▸ EXERCISE BRIEF
The data below is to be returned in full and exactly.

▸ STORED DATA
******************************

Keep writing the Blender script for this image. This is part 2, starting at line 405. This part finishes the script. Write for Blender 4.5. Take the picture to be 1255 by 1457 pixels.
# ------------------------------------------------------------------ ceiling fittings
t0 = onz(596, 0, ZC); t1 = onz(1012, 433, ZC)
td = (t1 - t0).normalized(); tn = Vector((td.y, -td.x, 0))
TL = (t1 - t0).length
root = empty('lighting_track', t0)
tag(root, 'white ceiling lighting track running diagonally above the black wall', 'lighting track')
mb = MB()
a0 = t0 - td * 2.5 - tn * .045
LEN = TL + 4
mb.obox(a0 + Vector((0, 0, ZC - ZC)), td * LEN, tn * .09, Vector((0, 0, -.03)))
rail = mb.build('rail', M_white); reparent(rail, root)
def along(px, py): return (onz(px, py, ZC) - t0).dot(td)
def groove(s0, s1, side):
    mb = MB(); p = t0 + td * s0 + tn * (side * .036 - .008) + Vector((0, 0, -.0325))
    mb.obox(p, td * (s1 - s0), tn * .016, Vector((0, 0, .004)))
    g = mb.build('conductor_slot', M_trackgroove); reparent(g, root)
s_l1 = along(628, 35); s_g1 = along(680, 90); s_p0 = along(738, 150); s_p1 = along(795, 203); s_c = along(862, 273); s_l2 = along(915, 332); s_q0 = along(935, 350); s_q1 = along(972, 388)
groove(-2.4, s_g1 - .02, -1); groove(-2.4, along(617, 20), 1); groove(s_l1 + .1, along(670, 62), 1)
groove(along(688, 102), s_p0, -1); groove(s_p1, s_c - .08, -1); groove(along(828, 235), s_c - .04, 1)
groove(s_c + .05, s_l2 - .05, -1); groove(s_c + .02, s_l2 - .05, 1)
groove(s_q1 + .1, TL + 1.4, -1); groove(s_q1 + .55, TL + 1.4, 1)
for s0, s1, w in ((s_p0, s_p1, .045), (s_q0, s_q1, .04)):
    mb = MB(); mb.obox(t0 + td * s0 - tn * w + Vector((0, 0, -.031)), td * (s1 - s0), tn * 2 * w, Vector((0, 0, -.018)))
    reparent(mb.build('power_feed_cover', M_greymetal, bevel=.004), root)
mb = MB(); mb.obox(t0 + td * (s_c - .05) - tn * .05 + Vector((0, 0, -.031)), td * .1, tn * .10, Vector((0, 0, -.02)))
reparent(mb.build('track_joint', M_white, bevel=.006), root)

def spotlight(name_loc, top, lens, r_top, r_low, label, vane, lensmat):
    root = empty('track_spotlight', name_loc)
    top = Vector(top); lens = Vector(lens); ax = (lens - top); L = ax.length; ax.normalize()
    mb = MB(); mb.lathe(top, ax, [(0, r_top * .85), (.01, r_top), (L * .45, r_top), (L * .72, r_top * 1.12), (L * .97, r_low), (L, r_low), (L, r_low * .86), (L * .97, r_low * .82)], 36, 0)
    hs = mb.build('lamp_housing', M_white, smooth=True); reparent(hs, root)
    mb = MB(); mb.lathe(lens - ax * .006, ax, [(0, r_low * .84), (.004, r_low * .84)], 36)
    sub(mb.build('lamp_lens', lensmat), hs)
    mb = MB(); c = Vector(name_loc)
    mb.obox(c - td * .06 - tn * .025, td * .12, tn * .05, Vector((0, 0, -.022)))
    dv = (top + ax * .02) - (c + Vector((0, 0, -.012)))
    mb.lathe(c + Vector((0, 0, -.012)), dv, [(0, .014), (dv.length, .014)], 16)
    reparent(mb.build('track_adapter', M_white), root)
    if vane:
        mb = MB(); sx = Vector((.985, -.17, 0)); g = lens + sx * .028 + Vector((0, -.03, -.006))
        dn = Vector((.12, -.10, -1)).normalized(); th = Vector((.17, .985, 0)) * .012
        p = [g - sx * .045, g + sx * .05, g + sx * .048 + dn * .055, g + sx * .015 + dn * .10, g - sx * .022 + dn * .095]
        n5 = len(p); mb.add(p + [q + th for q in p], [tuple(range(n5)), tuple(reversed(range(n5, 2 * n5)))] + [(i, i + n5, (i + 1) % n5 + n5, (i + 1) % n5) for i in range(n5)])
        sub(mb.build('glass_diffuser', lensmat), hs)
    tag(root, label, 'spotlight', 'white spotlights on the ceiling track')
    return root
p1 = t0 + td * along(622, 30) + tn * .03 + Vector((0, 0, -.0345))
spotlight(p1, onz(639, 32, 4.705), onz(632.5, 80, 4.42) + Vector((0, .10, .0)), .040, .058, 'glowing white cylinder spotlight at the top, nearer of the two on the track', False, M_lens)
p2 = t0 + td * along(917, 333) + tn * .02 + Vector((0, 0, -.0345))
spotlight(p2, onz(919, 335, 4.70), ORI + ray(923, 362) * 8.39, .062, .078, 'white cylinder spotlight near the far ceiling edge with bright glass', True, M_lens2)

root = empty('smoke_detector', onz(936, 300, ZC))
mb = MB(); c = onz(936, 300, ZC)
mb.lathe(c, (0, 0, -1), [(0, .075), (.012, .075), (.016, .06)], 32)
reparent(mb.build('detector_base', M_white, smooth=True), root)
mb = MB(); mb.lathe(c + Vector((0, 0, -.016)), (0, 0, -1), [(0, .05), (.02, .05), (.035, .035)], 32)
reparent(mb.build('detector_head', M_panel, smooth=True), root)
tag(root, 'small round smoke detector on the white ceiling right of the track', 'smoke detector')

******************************

▸ RESPONSE TO THE TASK
Keep writing the Blender script for this image. This is part 2, starting at line 405. This part finishes the script. Write for Blender 4.5. Take the picture to be 1255 by 1457 pixels.
# ------------------------------------------------------------------ ceiling fittings
t0 = onz(596, 0, ZC); t1 = onz(1012, 433, ZC)
td = (t1 - t0).normalized(); tn = Vector((td.y, -td.x, 0))
TL = (t1 - t0).length
root = empty('lighting_track', t0)
tag(root, 'white ceiling lighting track running diagonally above the black wall', 'lighting track')
mb = MB()
a0 = t0 - td * 2.5 - tn * .045
LEN = TL + 4
mb.obox(a0 + Vector((0, 0, ZC - ZC)), td * LEN, tn * .09, Vector((0, 0, -.03)))
rail = mb.build('rail', M_white); reparent(rail, root)
def along(px, py): return (onz(px, py, ZC) - t0).dot(td)
def groove(s0, s1, side):
    mb = MB(); p = t0 + td * s0 + tn * (side * .036 - .008) + Vector((0, 0, -.0325))
    mb.obox(p, td * (s1 - s0), tn * .016, Vector((0, 0, .004)))
    g = mb.build('conductor_slot', M_trackgroove); reparent(g, root)
s_l1 = along(628, 35); s_g1 = along(680, 90); s_p0 = along(738, 150); s_p1 = along(795, 203); s_c = along(862, 273); s_l2 = along(915, 332); s_q0 = along(935, 350); s_q1 = along(972, 388)
groove(-2.4, s_g1 - .02, -1); groove(-2.4, along(617, 20), 1); groove(s_l1 + .1, along(670, 62), 1)
groove(along(688, 102), s_p0, -1); groove(s_p1, s_c - .08, -1); groove(along(828, 235), s_c - .04, 1)
groove(s_c + .05, s_l2 - .05, -1); groove(s_c + .02, s_l2 - .05, 1)
groove(s_q1 + .1, TL + 1.4, -1); groove(s_q1 + .55, TL + 1.4, 1)
for s0, s1, w in ((s_p0, s_p1, .045), (s_q0, s_q1, .04)):
    mb = MB(); mb.obox(t0 + td * s0 - tn * w + Vector((0, 0, -.031)), td * (s1 - s0), tn * 2 * w, Vector((0, 0, -.018)))
    reparent(mb.build('power_feed_cover', M_greymetal, bevel=.004), root)
mb = MB(); mb.obox(t0 + td * (s_c - .05) - tn * .05 + Vector((0, 0, -.031)), td * .1, tn * .10, Vector((0, 0, -.02)))
reparent(mb.build('track_joint', M_white, bevel=.006), root)

def spotlight(name_loc, top, lens, r_top, r_low, label, vane, lensmat):
    root = empty('track_spotlight', name_loc)
    top = Vector(top); lens = Vector(lens); ax = (lens - top); L = ax.length; ax.normalize()
    mb = MB(); mb.lathe(top, ax, [(0, r_top * .85), (.01, r_top), (L * .45, r_top), (L * .72, r_top * 1.12), (L * .97, r_low), (L, r_low), (L, r_low * .86), (L * .97, r_low * .82)], 36, 0)
    hs = mb.build('lamp_housing', M_white, smooth=True); reparent(hs, root)
    mb = MB(); mb.lathe(lens - ax * .006, ax, [(0, r_low * .84), (.004, r_low * .84)], 36)
    sub(mb.build('lamp_lens', lensmat), hs)
    mb = MB(); c = Vector(name_loc)
    mb.obox(c - td * .06 - tn * .025, td * .12, tn * .05, Vector((0, 0, -.022)))
    dv = (top + ax * .02) - (c + Vector((0, 0, -.012)))
    mb.lathe(c + Vector((0, 0, -.012)), dv, [(0, .014), (dv.length, .014)], 16)
    reparent(mb.build('track_adapter', M_white), root)
    if vane:
        mb = MB(); sx = Vector((.985, -.17, 0)); g = lens + sx * .028 + Vector((0, -.03, -.006))
        dn = Vector((.12, -.10, -1)).normalized(); th = Vector((.17, .985, 0)) * .012
        p = [g - sx * .045, g + sx * .05, g + sx * .048 + dn * .055, g + sx * .015 + dn * .10, g - sx * .022 + dn * .095]
        n5 = len(p); mb.add(p + [q + th for q in p], [tuple(range(n5)), tuple(reversed(range(n5, 2 * n5)))] + [(i, i + n5, (i + 1) % n5 + n5, (i + 1) % n5) for i in range(n5)])
        sub(mb.build('glass_diffuser', lensmat), hs)
    tag(root, label, 'spotlight', 'white spotlights on the ceiling track')
    return root
p1 = t0 + td * along(622, 30) + tn * .03 + Vector((0, 0, -.0345))
spotlight(p1, onz(639, 32, 4.705), onz(632.5, 80, 4.42) + Vector((0, .10, .0)), .040, .058, 'glowing white cylinder spotlight at the top, nearer of the two on the track', False, M_lens)
p2 = t0 + td * along(917, 333) + tn * .02 + Vector((0, 0, -.0345))
spotlight(p2, onz(919, 335, 4.70), ORI + ray(923, 362) * 8.39, .062, .078, 'white cylinder spotlight near the far ceiling edge with bright glass', True, M_lens2)

root = empty('smoke_detector', onz(936, 300, ZC))
mb = MB(); c = onz(936, 300, ZC)
mb.lathe(c, (0, 0, -1), [(0, .075), (.012, .075), (.016, .06)], 32)
reparent(mb.build('detector_base', M_white, smooth=True), root)
mb = MB(); mb.lathe(c + Vector((0, 0, -.016)), (0, 0, -1), [(0, .05), (.02, .05), (.035, .035)], 32)
reparent(mb.build('detector_head', M_panel, smooth=True), root)
tag(root, 'small round smoke detector on the white ceiling right of the track', 'smoke detector')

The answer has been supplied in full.